→ WHAT THE TASK REQUIRES
Write the material out again in full, exactly.

== SUPPLIED MATERIAL ==

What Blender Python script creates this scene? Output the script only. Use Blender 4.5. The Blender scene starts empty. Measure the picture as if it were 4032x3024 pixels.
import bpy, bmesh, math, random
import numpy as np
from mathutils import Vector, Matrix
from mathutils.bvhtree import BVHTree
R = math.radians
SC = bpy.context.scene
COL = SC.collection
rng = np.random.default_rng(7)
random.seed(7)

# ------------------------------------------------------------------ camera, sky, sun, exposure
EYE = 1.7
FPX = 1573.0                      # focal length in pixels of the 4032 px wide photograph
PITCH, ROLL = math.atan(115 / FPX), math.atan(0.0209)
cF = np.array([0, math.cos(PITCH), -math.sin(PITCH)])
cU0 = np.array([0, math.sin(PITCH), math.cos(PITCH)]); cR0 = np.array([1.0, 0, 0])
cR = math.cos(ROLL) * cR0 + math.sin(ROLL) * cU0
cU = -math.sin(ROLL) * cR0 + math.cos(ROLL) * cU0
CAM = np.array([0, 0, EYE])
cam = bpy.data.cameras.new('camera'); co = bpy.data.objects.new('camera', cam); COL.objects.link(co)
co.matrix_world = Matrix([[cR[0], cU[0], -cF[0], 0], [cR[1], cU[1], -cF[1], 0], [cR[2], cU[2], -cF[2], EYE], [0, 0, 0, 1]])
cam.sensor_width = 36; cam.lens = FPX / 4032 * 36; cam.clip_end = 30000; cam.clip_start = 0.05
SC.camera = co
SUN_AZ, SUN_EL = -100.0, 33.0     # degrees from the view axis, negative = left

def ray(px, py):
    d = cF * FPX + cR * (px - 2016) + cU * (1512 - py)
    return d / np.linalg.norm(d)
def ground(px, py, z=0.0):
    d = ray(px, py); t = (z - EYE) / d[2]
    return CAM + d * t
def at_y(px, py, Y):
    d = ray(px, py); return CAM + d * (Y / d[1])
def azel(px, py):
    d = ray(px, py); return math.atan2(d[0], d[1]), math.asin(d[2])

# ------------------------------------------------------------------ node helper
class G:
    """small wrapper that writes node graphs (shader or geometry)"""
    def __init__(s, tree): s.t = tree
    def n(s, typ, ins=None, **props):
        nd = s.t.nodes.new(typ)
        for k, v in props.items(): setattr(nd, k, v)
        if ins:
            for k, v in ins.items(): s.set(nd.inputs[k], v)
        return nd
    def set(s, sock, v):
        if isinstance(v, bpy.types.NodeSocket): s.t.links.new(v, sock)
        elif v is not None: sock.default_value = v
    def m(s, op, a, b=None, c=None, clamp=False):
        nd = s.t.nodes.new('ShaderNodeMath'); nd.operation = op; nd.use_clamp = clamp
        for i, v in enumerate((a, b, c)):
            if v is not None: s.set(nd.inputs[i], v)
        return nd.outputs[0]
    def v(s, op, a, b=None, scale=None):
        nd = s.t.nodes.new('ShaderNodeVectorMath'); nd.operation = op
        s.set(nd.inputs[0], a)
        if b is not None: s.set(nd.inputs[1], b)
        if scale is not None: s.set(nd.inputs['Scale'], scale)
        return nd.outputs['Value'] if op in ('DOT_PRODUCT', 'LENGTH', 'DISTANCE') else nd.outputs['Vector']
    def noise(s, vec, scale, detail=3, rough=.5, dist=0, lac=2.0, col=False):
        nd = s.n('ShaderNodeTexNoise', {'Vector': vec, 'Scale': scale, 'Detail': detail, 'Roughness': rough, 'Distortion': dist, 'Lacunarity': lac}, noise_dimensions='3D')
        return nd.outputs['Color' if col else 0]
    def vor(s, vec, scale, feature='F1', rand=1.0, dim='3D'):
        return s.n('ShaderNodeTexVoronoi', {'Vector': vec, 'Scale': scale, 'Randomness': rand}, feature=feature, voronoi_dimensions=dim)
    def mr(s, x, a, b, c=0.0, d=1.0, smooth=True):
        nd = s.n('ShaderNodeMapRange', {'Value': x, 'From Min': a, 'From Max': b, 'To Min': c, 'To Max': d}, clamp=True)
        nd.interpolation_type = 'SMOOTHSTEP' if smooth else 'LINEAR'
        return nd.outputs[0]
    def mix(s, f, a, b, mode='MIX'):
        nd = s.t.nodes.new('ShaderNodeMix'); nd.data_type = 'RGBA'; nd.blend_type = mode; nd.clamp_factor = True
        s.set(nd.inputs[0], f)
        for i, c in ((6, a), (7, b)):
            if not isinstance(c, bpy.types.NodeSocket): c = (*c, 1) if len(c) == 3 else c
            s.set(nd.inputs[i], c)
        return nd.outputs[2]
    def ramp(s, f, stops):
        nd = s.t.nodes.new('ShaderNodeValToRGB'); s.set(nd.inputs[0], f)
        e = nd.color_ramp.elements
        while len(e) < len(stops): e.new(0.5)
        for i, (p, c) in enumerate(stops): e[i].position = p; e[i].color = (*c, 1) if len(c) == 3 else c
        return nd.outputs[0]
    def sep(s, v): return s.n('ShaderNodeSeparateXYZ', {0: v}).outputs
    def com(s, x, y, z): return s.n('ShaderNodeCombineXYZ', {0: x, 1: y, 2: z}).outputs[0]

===

→ WRITTEN REPLY
What Blender Python script creates this scene? Output the script only. Use Blender 4.5. The Blender scene starts empty. Measure the picture as if it were 4032x3024 pixels.
import bpy, bmesh, math, random
import numpy as np
from mathutils import Vector, Matrix
from mathutils.bvhtree import BVHTree
R = math.radians
SC = bpy.context.scene
COL = SC.collection
rng = np.random.default_rng(7)
random.seed(7)

# ------------------------------------------------------------------ camera, sky, sun, exposure
EYE = 1.7
FPX = 1573.0                      # focal length in pixels of the 4032 px wide photograph
PITCH, ROLL = math.atan(115 / FPX), math.atan(0.0209)
cF = np.array([0, math.cos(PITCH), -math.sin(PITCH)])
cU0 = np.array([0, math.sin(PITCH), math.cos(PITCH)]); cR0 = np.array([1.0, 0, 0])
cR = math.cos(ROLL) * cR0 + math.sin(ROLL) * cU0
cU = -math.sin(ROLL) * cR0 + math.cos(ROLL) * cU0
CAM = np.array([0, 0, EYE])
cam = bpy.data.cameras.new('camera'); co = bpy.data.objects.new('camera', cam); COL.objects.link(co)
co.matrix_world = Matrix([[cR[0], cU[0], -cF[0], 0], [cR[1], cU[1], -cF[1], 0], [cR[2], cU[2], -cF[2], EYE], [0, 0, 0, 1]])
cam.sensor_width = 36; cam.lens = FPX / 4032 * 36; cam.clip_end = 30000; cam.clip_start = 0.05
SC.camera = co
SUN_AZ, SUN_EL = -100.0, 33.0     # degrees from the view axis, negative = left

def ray(px, py):
    d = cF * FPX + cR * (px - 2016) + cU * (1512 - py)
    return d / np.linalg.norm(d)
def ground(px, py, z=0.0):
    d = ray(px, py); t = (z - EYE) / d[2]
    return CAM + d * t
def at_y(px, py, Y):
    d = ray(px, py); return CAM + d * (Y / d[1])
def azel(px, py):
    d = ray(px, py); return math.atan2(d[0], d[1]), math.asin(d[2])

# ------------------------------------------------------------------ node helper
class G:
    """small wrapper that writes node graphs (shader or geometry)"""
    def __init__(s, tree): s.t = tree
    def n(s, typ, ins=None, **props):
        nd = s.t.nodes.new(typ)
        for k, v in props.items(): setattr(nd, k, v)
        if ins:
            for k, v in ins.items(): s.set(nd.inputs[k], v)
        return nd
    def set(s, sock, v):
        if isinstance(v, bpy.types.NodeSocket): s.t.links.new(v, sock)
        elif v is not None: sock.default_value = v
    def m(s, op, a, b=None, c=None, clamp=False):
        nd = s.t.nodes.new('ShaderNodeMath'); nd.operation = op; nd.use_clamp = clamp
        for i, v in enumerate((a, b, c)):
            if v is not None: s.set(nd.inputs[i], v)
        return nd.outputs[0]
    def v(s, op, a, b=None, scale=None):
        nd = s.t.nodes.new('ShaderNodeVectorMath'); nd.operation = op
        s.set(nd.inputs[0], a)
        if b is not None: s.set(nd.inputs[1], b)
        if scale is not None: s.set(nd.inputs['Scale'], scale)
        return nd.outputs['Value'] if op in ('DOT_PRODUCT', 'LENGTH', 'DISTANCE') else nd.outputs['Vector']
    def noise(s, vec, scale, detail=3, rough=.5, dist=0, lac=2.0, col=False):
        nd = s.n('ShaderNodeTexNoise', {'Vector': vec, 'Scale': scale, 'Detail': detail, 'Roughness': rough, 'Distortion': dist, 'Lacunarity': lac}, noise_dimensions='3D')
        return nd.outputs['Color' if col else 0]
    def vor(s, vec, scale, feature='F1', rand=1.0, dim='3D'):
        return s.n('ShaderNodeTexVoronoi', {'Vector': vec, 'Scale': scale, 'Randomness': rand}, feature=feature, voronoi_dimensions=dim)
    def mr(s, x, a, b, c=0.0, d=1.0, smooth=True):
        nd = s.n('ShaderNodeMapRange', {'Value': x, 'From Min': a, 'From Max': b, 'To Min': c, 'To Max': d}, clamp=True)
        nd.interpolation_type = 'SMOOTHSTEP' if smooth else 'LINEAR'
        return nd.outputs[0]
    def mix(s, f, a, b, mode='MIX'):
        nd = s.t.nodes.new('ShaderNodeMix'); nd.data_type = 'RGBA'; nd.blend_type = mode; nd.clamp_factor = True
        s.set(nd.inputs[0], f)
        for i, c in ((6, a), (7, b)):
            if not isinstance(c, bpy.types.NodeSocket): c = (*c, 1) if len(c) == 3 else c
            s.set(nd.inputs[i], c)
        return nd.outputs[2]
    def ramp(s, f, stops):
        nd = s.t.nodes.new('ShaderNodeValToRGB'); s.set(nd.inputs[0], f)
        e = nd.color_ramp.elements
        while len(e) < len(stops): e.new(0.5)
        for i, (p, c) in enumerate(stops): e[i].position = p; e[i].color = (*c, 1) if len(c) == 3 else c
        return nd.outputs[0]
    def sep(s, v): return s.n('ShaderNodeSeparateXYZ', {0: v}).outputs
    def com(s, x, y, z): return s.n('ShaderNodeCombineXYZ', {0: x, 1: y, 2: z}).outputs[0]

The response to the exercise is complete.